RECORDS TO USE start

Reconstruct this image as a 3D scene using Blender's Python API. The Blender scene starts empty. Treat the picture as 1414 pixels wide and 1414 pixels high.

RECORDS TO USE end
RECORDS TO USE start

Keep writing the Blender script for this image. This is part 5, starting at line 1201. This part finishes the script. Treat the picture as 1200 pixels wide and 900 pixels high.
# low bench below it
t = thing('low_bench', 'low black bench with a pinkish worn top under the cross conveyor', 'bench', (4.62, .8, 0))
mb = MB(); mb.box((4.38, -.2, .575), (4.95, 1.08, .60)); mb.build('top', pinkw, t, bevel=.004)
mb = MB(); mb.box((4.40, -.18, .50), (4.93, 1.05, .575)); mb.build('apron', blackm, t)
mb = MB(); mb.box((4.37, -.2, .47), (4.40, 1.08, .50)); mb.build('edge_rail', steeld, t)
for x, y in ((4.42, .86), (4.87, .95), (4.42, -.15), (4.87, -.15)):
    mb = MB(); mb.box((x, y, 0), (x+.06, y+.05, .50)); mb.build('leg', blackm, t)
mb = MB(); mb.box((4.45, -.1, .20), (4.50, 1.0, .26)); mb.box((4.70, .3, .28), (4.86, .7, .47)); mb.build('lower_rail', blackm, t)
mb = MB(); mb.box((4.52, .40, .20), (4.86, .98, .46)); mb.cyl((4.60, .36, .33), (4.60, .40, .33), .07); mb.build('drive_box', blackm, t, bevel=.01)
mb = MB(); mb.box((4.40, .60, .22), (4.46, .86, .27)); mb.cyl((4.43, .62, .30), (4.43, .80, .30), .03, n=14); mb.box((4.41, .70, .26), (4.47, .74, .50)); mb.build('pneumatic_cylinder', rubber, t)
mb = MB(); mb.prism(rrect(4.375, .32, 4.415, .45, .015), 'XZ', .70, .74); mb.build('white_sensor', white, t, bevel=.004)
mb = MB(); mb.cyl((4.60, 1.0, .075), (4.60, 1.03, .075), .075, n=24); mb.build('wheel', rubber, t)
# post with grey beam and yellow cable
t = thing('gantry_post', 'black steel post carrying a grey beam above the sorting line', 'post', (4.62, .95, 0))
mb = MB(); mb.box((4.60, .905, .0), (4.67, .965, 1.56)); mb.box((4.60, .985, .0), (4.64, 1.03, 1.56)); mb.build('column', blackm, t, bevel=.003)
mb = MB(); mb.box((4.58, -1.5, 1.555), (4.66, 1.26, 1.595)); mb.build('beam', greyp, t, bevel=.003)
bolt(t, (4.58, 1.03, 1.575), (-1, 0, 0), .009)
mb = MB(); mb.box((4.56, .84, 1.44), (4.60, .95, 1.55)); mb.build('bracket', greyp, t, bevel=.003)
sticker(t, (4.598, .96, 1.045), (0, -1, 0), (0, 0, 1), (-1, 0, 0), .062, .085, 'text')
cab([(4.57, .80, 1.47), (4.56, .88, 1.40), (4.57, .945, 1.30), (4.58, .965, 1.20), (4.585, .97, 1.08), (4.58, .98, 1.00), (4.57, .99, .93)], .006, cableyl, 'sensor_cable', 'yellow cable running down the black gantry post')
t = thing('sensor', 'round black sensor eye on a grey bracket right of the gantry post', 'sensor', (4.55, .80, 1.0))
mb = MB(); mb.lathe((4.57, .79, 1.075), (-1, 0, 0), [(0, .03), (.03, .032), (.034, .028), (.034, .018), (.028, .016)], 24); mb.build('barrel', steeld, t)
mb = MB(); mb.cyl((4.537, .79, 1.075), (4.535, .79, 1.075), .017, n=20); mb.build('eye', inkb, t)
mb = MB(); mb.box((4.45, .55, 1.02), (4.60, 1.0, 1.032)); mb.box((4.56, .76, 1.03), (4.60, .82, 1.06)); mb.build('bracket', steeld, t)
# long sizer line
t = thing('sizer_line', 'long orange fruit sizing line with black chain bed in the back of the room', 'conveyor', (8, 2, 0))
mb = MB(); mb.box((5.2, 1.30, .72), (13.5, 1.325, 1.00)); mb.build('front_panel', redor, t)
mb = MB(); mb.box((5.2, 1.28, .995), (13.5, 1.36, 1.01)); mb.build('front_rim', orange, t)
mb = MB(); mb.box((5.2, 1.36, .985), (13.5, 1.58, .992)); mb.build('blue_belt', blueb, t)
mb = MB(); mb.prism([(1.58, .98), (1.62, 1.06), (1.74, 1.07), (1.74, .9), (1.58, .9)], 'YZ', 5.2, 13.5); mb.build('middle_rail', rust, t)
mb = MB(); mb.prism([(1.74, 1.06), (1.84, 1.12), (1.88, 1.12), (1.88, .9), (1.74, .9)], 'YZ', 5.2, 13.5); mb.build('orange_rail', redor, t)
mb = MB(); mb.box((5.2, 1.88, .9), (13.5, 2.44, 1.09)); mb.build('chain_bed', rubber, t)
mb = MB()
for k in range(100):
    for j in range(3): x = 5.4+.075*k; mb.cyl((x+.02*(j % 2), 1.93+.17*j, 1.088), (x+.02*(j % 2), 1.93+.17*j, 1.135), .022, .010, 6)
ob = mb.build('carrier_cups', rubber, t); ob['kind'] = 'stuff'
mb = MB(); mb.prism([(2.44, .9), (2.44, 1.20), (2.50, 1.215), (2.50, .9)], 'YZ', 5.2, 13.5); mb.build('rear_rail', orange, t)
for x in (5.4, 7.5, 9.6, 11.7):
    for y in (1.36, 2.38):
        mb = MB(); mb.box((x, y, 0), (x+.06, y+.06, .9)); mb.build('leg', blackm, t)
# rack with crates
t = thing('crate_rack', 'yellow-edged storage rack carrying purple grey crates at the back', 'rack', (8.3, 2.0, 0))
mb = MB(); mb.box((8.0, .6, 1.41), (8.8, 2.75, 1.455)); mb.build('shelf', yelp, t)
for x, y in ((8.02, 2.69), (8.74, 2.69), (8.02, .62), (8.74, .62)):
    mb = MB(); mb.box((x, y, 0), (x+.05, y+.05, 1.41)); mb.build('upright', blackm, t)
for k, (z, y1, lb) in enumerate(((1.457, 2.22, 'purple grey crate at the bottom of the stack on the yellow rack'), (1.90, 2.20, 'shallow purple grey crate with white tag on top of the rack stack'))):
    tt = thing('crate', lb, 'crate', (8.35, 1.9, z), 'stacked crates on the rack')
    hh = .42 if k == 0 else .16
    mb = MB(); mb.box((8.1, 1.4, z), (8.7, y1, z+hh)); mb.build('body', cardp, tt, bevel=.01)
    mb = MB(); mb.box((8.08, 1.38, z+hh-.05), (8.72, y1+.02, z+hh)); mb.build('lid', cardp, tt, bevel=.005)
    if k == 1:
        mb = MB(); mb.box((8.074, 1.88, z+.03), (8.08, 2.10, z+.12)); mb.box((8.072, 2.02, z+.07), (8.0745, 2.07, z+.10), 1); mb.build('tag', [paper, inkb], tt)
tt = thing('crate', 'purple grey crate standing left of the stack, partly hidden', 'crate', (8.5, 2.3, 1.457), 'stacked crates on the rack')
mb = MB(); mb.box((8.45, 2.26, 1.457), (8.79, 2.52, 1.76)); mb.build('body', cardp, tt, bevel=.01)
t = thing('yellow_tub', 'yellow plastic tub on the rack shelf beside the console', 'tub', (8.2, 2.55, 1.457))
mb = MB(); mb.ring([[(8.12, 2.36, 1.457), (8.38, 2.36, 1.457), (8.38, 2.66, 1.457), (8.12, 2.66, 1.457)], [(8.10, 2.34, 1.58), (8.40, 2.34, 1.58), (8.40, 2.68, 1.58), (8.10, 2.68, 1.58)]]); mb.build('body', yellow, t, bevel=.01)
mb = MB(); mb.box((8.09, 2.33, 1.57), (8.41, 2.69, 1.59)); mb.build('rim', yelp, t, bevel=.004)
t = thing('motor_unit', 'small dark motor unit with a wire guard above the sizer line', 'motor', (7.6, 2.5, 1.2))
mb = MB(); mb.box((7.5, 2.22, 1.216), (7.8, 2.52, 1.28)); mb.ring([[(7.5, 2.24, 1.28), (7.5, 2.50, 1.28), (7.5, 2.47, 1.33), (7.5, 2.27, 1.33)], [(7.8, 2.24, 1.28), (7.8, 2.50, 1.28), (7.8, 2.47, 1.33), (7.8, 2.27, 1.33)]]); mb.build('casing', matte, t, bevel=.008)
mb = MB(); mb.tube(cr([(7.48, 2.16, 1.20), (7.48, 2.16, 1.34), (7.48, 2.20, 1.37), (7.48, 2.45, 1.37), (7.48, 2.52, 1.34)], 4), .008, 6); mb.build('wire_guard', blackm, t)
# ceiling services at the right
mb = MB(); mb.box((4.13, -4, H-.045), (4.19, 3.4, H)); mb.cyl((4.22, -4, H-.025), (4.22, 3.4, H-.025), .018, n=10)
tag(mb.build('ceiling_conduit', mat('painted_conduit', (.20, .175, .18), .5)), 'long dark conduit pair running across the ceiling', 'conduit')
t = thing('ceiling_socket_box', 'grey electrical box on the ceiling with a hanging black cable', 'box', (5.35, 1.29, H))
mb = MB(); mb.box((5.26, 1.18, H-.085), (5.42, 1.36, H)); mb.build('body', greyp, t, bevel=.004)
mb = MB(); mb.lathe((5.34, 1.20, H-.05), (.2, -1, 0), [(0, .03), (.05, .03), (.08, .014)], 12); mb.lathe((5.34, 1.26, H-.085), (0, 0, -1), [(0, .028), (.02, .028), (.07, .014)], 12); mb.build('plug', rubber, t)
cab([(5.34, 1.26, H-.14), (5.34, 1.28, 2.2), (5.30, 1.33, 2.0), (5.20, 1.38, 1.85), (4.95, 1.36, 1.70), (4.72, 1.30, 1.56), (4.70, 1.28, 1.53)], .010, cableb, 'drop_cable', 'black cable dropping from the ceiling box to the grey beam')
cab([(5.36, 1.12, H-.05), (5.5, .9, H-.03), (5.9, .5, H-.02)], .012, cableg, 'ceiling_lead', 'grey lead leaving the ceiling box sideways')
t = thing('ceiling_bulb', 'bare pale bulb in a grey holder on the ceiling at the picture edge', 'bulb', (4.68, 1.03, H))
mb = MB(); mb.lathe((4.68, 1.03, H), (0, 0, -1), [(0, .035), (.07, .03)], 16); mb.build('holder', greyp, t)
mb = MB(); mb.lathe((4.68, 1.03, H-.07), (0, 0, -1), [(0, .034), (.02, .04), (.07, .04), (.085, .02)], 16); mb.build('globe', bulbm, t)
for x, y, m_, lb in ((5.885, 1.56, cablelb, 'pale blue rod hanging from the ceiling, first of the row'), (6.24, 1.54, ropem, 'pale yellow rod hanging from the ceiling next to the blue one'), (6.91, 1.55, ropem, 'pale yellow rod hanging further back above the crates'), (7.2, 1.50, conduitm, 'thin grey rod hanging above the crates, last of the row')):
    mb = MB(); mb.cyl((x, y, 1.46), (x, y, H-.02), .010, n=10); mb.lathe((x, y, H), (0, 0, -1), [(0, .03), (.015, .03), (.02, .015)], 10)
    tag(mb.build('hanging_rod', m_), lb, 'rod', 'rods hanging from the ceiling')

RECORDS TO USE end
RECORDS TO USE start

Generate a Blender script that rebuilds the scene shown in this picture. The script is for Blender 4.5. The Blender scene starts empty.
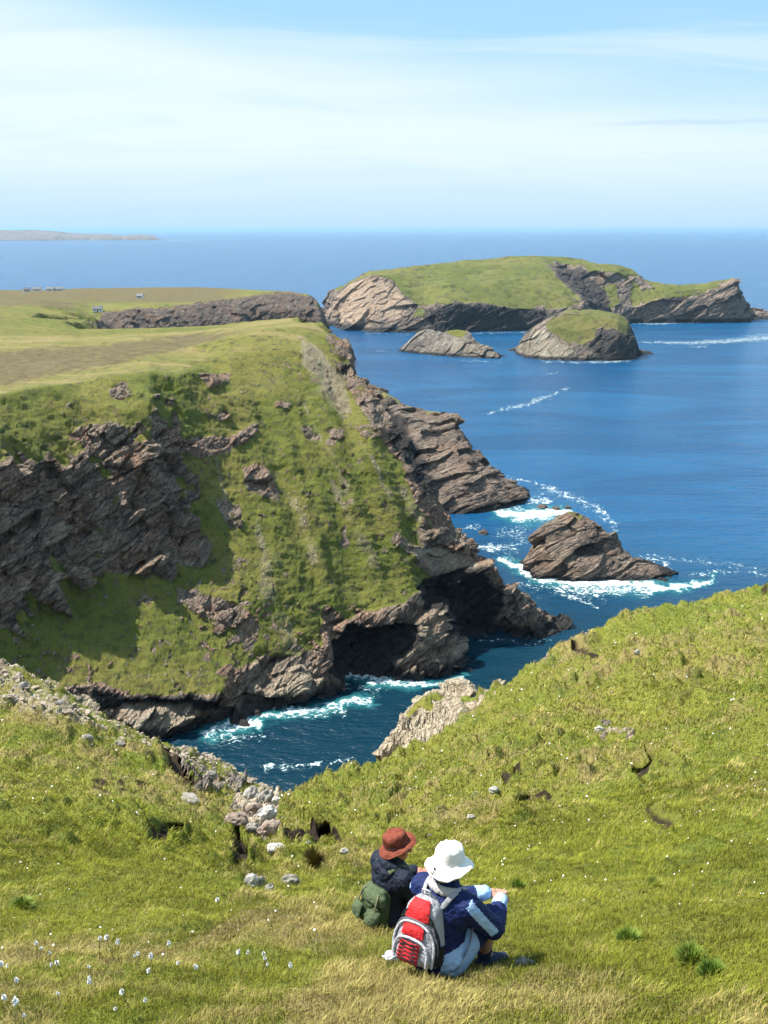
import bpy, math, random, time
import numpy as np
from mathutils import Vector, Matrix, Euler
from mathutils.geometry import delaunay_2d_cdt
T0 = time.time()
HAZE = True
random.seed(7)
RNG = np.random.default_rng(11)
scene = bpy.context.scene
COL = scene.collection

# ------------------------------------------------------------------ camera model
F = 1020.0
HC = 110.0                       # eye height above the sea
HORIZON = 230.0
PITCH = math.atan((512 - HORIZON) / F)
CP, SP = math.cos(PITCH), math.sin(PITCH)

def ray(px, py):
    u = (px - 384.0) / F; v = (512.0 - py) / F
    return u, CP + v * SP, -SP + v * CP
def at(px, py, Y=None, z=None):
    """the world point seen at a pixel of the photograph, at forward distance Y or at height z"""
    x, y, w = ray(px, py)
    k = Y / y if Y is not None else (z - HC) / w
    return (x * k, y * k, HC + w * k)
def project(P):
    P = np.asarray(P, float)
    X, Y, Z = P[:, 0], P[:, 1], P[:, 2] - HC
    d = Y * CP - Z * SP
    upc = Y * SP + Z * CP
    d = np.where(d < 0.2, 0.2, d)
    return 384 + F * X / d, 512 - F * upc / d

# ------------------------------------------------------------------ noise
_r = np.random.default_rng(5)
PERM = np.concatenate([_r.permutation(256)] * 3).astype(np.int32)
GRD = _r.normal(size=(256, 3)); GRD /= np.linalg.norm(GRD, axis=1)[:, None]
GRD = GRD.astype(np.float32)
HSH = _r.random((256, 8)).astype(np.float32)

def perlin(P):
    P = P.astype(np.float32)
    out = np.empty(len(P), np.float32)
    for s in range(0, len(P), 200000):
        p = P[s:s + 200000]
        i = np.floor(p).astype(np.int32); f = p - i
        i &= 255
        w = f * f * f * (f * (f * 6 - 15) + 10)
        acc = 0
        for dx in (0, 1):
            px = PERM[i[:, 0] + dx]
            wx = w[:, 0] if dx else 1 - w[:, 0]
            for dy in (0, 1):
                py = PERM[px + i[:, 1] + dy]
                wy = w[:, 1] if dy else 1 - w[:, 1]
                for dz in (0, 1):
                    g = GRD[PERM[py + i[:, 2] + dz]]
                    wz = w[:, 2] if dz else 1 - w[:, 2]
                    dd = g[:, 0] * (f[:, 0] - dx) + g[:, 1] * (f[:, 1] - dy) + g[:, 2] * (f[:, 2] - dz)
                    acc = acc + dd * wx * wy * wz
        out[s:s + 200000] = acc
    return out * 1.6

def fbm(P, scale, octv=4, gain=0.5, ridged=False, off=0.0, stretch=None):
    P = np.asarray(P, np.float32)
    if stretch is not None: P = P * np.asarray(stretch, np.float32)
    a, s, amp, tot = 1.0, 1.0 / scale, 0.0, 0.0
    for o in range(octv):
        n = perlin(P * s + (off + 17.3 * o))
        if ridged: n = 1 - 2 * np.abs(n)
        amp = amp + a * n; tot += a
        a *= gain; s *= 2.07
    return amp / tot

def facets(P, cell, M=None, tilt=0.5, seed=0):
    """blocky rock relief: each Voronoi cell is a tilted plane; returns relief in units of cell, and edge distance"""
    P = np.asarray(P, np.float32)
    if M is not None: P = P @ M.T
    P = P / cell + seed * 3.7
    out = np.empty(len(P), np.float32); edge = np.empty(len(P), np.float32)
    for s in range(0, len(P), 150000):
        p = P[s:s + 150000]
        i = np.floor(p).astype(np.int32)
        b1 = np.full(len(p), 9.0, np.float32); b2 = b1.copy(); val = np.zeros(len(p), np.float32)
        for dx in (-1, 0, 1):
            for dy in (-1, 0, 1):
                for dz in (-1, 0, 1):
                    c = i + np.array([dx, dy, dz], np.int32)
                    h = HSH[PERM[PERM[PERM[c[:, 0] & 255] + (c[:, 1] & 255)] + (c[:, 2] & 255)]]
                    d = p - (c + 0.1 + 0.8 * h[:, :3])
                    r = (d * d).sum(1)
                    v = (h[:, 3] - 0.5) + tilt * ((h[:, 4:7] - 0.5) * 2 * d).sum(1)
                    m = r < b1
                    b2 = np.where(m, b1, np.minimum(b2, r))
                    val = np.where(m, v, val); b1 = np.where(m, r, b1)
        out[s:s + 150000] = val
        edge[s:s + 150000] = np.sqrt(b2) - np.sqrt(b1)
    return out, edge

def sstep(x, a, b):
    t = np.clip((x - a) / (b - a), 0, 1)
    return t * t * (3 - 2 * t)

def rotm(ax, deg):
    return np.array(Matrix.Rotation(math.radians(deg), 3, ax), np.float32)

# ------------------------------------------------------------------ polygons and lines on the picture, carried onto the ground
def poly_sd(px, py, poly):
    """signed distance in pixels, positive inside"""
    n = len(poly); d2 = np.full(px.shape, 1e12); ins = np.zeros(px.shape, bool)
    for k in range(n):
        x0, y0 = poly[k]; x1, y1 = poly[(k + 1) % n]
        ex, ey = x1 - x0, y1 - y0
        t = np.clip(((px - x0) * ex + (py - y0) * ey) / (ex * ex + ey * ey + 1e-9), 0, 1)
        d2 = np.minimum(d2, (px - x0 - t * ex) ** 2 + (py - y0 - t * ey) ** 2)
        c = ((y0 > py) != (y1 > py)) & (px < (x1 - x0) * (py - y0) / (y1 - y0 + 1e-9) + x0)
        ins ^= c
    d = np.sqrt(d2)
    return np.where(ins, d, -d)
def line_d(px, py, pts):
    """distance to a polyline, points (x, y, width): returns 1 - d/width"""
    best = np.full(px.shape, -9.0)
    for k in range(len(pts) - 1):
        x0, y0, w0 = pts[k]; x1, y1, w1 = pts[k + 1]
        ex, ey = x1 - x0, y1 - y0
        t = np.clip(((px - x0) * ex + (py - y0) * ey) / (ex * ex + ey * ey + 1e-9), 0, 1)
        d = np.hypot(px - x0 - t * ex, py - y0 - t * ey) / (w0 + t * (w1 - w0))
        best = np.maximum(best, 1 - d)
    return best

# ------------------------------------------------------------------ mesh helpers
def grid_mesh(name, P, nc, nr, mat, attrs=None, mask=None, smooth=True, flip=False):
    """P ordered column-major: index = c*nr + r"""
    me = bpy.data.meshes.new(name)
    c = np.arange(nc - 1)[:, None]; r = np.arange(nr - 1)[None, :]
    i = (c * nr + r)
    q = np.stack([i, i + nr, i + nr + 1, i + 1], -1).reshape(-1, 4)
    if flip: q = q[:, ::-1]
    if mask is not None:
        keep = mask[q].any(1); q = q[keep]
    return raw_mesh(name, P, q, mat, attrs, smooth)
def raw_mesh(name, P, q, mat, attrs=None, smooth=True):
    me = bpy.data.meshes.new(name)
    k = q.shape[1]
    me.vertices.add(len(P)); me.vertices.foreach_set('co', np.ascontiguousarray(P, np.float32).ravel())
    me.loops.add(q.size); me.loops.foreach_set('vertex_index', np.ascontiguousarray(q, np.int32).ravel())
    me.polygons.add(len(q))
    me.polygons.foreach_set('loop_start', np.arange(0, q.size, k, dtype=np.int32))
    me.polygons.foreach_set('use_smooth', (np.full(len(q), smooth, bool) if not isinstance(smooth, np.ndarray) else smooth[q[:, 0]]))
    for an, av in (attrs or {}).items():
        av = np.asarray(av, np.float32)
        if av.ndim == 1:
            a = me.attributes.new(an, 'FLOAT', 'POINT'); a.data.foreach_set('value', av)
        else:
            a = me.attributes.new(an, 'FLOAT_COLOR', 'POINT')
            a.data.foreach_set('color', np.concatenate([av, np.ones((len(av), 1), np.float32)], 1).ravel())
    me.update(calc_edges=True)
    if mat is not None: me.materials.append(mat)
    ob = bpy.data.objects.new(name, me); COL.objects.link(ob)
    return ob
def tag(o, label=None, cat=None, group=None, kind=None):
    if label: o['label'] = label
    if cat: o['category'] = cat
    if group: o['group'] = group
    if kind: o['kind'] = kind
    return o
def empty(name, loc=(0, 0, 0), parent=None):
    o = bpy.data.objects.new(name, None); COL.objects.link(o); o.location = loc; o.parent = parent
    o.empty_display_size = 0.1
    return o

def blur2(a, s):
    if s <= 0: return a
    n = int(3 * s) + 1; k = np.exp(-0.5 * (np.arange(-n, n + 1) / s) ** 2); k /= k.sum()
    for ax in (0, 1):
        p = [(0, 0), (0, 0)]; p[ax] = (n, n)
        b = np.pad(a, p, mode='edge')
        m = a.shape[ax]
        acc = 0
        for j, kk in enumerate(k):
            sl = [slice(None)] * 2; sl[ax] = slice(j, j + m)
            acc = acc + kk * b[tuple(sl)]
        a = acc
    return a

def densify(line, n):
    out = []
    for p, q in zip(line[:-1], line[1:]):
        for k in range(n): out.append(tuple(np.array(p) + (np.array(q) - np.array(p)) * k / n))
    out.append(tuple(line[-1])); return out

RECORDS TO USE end

SHORT PROBLEM:
What's needed is an exact copy of the lines above from the one with "Generate a Blender" through the one with "HSH = _r.random((256, 8)).astype(np.float32)", both included; the pictures stay out.

CORRECT RESULT:
Generate a Blender script that rebuilds the scene shown in this picture. The script is for Blender 4.5. The Blender scene starts empty.
import bpy, math, random, time
import numpy as np
from mathutils import Vector, Matrix, Euler
from mathutils.geometry import delaunay_2d_cdt
T0 = time.time()
HAZE = True
random.seed(7)
RNG = np.random.default_rng(11)
scene = bpy.context.scene
COL = scene.collection

# ------------------------------------------------------------------ camera model
F = 1020.0
HC = 110.0                       # eye height above the sea
HORIZON = 230.0
PITCH = math.atan((512 - HORIZON) / F)
CP, SP = math.cos(PITCH), math.sin(PITCH)

def ray(px, py):
    u = (px - 384.0) / F; v = (512.0 - py) / F
    return u, CP + v * SP, -SP + v * CP
def at(px, py, Y=None, z=None):
    """the world point seen at a pixel of the photograph, at forward distance Y or at height z"""
    x, y, w = ray(px, py)
    k = Y / y if Y is not None else (z - HC) / w
    return (x * k, y * k, HC + w * k)
def project(P):
    P = np.asarray(P, float)
    X, Y, Z = P[:, 0], P[:, 1], P[:, 2] - HC
    d = Y * CP - Z * SP
    upc = Y * SP + Z * CP
    d = np.where(d < 0.2, 0.2, d)
    return 384 + F * X / d, 512 - F * upc / d

# ------------------------------------------------------------------ noise
_r = np.random.default_rng(5)
PERM = np.concatenate([_r.permutation(256)] * 3).astype(np.int32)
GRD = _r.normal(size=(256, 3)); GRD /= np.linalg.norm(GRD, axis=1)[:, None]
GRD = GRD.astype(np.float32)
HSH = _r.random((256, 8)).astype(np.float32)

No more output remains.